Nell’anno in cui muoiono tutti, ma proprio tutti, cosa dobbiamo dire ancora, a parte che ormai ci arriviamo preparati. Il Novecento ha fabbricato, in due-tre decenni, tutte le icone pop (pardon) che ci portiamo fino ad oggi, e che questo nuovo secolo inutile uccide una alla volta. Poi però muore Brigitte Bardot, e puoi mica stare zitto.
“Non è Dio che ha creato gli uomini, sono gli uomini ad aver creato Dio”, dice Fritz Lang nel Disprezzo di Godard. E Dio creò la donna è il titolo francese del film di Roger Vadim che ha creato BB (da noi Piace a troppi: per una volta non so chi vince la gara di sessismo, però che titoli bellissimi entrambi). Il cinema creò BB, bambola Sixties che non assomigliava a nessun’altra. Non alle bombe americane alla Marilyn, disegnate come un fumetto ma schiacciate dallo sguardo altrui; non le maggiorate italiane, prorompenti ma castigate dai costumi local. BB, in fin dei conti, si è creata da sola.
BB era la Francia e la liberazione: sessuale, culturale, politica. Piace a troppi è del ’56, ma lei sembra già un’attrice (una donna) di dieci anni dopo o poco più, quando esploderà tutto. È stata pioniera probabilmente a sua insaputa, ma consapevole del fatto che essere troppo bella poteva essere sì un’arma di seduzione, ma anche di distruzione: dell’ordine, della noia, di tutto quello che c’era prima.

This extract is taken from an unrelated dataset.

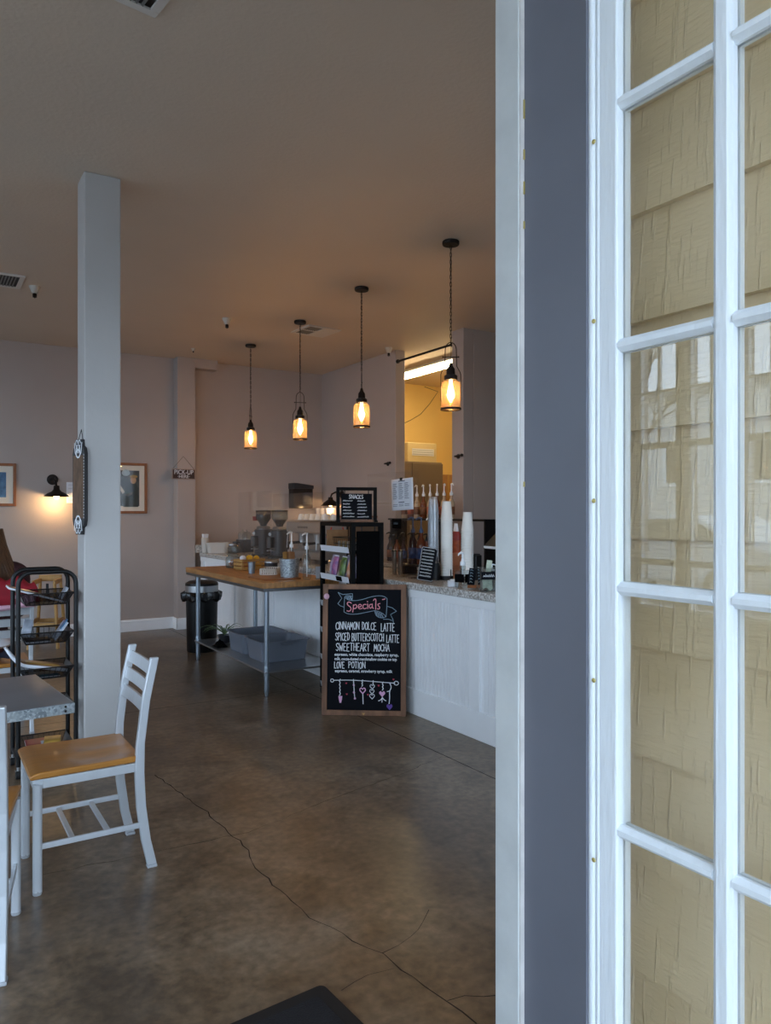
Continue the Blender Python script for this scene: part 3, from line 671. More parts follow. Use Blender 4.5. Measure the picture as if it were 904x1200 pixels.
el = lambda cx, cz, rx, rz_, n=12: [(cx + rx * math.cos(2 * PI * k / n), cz + rz_ * math.sin(2 * PI * k / n)) for k in range(n)]
blobs(pr, [('printed_coat', flat('ink_coat', (58, 66, 64)), [(-.02, -.23), (.16, -.23), (.165, 0), (.13, .06), (.05, .05), (-.01, -.06)]),
           ('printed_head', flat('ink_face', (214, 170, 130)), el(.10, .10, .035, .045)),
           ('printed_cap', flat('ink_cap', (190, 150, 80)), el(.105, .145, .045, .02)),
           ('printed_hand', flat('ink_hand', (222, 176, 138)), [(.0, -.08), (.06, -.06), (.09, -.045), (.085, -.075), (.03, -.1)]),
           ('printed_sky', flat('ink_sky', (170, 186, 190)), el(.01, .19, .05, .04)),
           ('printed_shirt', flat('ink_shirt', (216, 206, 190)), [(-.10, .06), (-.05, .03), (0, -.05), (-.03, -.07)])])
# sconce
so_ = thing('wall_sconce', 'lit black barn-shade wall sconce beside the grey post', 'lamp', (1.372, YB, 1.86))
MB().lathe([(.062, 0), (.062, .012), (.05, .022)], M=Matrix.Rotation(R(90), 4, 'X')).build('wall_plate', M['dark_iron'], so_)
MB().tube([(0, -.02, 0), (0, -.10, .01), (.012, -.16, -.03), (.018, -.18, -.09)], .014, n=10).build('arm', M['dark_iron'], so_)
MB().lathe([(.03, -.075), (.034, -.12), (.055, -.145), (.10, -.165), (.138, -.20), (.136, -.202), (.095, -.170), (.045, -.15)], (.018, -.18, 0), 32, cap=False).build('shade', M['dark_iron'], so_, solid=.002)
MB().sphere((.018, -.18, -.205), .028).build('bulb', M['glow'], so_)
def lamp(name, loc, power, col, rad=.03, parent=None):
    l = bpy.data.lights.new(name, 'POINT'); l.energy = power; l.color = col; l.shadow_soft_size = rad
    q = bpy.data.objects.new(name, l); COL.objects.link(q); q.location = loc
    if parent: q.parent = parent
    return q
lamp('sconce_light', (.018, -.18, -.25), SCONCE_W, (1, .64, .30), .03, so_)
sw = thing('wall_notice', 'pale notice panel on the back wall right of the sconce', 'notice', (1.60, YB, 1.71))
MB().bx(-.075, .075, -.012, 0, -.125, .125).build('panel', M['paper'], sw, bevel=.003)
for k in range(5): MB().bx(-.055, .05, -.0135, -.012, .09 - k * .045, .094 - k * .045).build('ruled_line', M['tag_grey'], sw)
# pick-up sign
sg = thing('hanging_sign', 'small dark sign reading PICK-UP HERE on the pilaster', 'sign', (2.872, 9.385, 1.957))
MB().bx(-.148, .148, -.022, -.004, -.066, .066).build('board', mat('sign_border', (160, 140, 128), .6), sg, bevel=.002)
MB().bx(-.138, .138, -.0245, -.022, -.056, .056).build('face', mat('sign_brown', (58, 34, 30), .6, noise=.3, nscale=20), sg)
text('PICK-UP', .078, (0, -.0252, .022), (R(90), 0, 0), M['paper'], sg, bold=.0004, sx=.86)
text('\u00b7HERE\u00b7', .058, (0, -.0252, -.032), (R(90), 0, 0), M['paper'], sg, bold=.0003, sx=.95)
MB().tube([(-.135, -.012, .066), (0, -.006, .225), (.135, -.012, .066)], .0022, n=6).build('cord', M['dark_iron'], sg)
# long ornate sign on the post
os_ = thing('vertical_sign', 'long weathered brown sign with white scrollwork hung on the post', 'sign', (.818, 4.60, 1.625), 0)
os_.rotation_euler = (0, 0, R(-72))
def oprof(n=1):
    P = [(-.032, -.275), (.032, -.275), (.036, -.235), (.058, -.222), (.068, -.19), (.068, .19), (.058, .222), (.036, .235), (.032, .272), (-.032, .272), (-.036, .235), (-.058, .222), (-.068, .19), (-.068, -.19), (-.058, -.222), (-.036, -.235)]
    return [(x * n, z) for x, z in P]
MX = Matrix.Rotation(R(90), 4, 'X')
MB().prism(oprof(), 0.0, .022, MX).build('board', mat('sign_rim', (44, 42, 44), .6), os_, bevel=.002)
MB().prism([(-.058, -.18), (.058, -.18), (.058, .18), (-.058, .18)], .022, .0235, MX).build('face', mat('weathered_brown', (112, 86, 66), .8, noise=.4, nscale=24, stretch=(2, 1, .6)), os_)
for s, zb in ((1, .205), (-1, -.205)):
    q = MB()
    for sx in (-1, 1):
        q.ribbon([(sx * (.006 + .036 * t_ / 8) , zb + s * (.03 * math.sin(t_ * .9) - .01 + .004 * t_)) for t_ in range(9)], .008, -.024)
        q.ribbon([(sx * .014 + .012 * math.cos(a * .7), zb + s * (.045 + .018 * math.sin(a * .7))) for a in range(9)], .006, -.024)
    q.ribbon(el(0, zb - s * .015, .022, .022) + [(.022, zb - s * .015)], .01, -.024)
    q.build('scrollwork', M['chalk'], os_)
q = MB()
for k in range(22): q.ribbon([(.063, -.18 + k * .017), (.063, -.172 + k * .017)], .004, -.0235)
q.build('edge_stitching', M['chalk'], os_)
MB().tube([(-.025, -.008, .27), (0, -.004, .33), (.025, -.008, .27)], .002, n=6).build('hanging_wire', M['dark_iron'], os_)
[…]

Brigitte è da subito “la ragazza del peccato”, come da titolo (italiano) di un film di due anni dopo, che porta “a briglia sciolta” (idem) lo scompiglio dei bikini e dei je m’en fous, l’unica descrizione possibile per quel broncio lì che nessuna ha mai potuto imitare. Ma anche la Marianna di Francia che diventa simbolo di tutti: bellissima ma popolare, moderna ma a suo modo raggiungibile.
È “il disprezzo”, per tornare al suo unico film con Godard (il film più bello di BB?), con cui guarda tutto e tutti, facendo girare a tutti la testa e, per questo, costringendo a cambiare la morale comune, ma continuando a ridere delle piccinerie degli altri.
Ha traghettato la produzione francese dal cinéma de papa alla Nouvelle Vague, l’hanno diretta tutti o quasi – Malle, Truffaut, Clouzot, Duvivier, Autant-Lara – e spesso non nei loro film migliori; ma alla fine il cinema ha vinto in ogni caso, perché ci si ricorda solo di lei. È stata moglie e pistolera, puttana e madonna, assassina e sirena del Mississippi. Ha cantato le spiagge di Saint-Tropez e ha preso in giro il suo stesso mito con un altro mito, cioè Serge Gainsbourg. La loro Bonnie and Clyde è stata anche, indirettamente, un modo per spernacchiare l’America, che l’ha sempre corteggiata (come tutti) e a cui lei, fiera provinciale, non ha mai ceduto.
È stata amata da tutti ma, in fondo, sempre sola in mezzo ai suoi animali, in anni in cui non era di moda né l’animalismo né niente. Si faceva quel che si voleva fare e basta, mica per collezionare cuoricini. Era diventata una vecchia megera isolata e sempre bellissima, un po’ destrorsa chissà se per posa o per davvero, chiusa nel suo fortino anti-invasione tra una Maga Magò e un’Oriana Fallaci piena di rabbia e d’orgoglio. Il paradosso era che sembrava voler difendere un’idea di Francia più vecchia ancora di quella che aveva spazzato via lei coi suoi film, con sé stessa.
Era stata la presenza erotica del dopoguerra – dallo schermo a Warhol, dalle camicie annodate sull’ombelico alle paparazzate con Gigi Rizzi, a tutte le citazioni e le dediche in tutte le canzoni possibili: Bob Dylan, Baglioni, il trenino di Capodanno – e poi la grande assenza. Fatta la rivoluzione, puf!, Brigitte non c’è più. Più Garbo che Mina, o forse nessuna delle due.
Initials B.B. era il titolo dell’album di Gainsbourg dove canta anche lei. Per una a cui davvero bastavano solo le iniziali, che sarà mai la morte. Je m’en fous.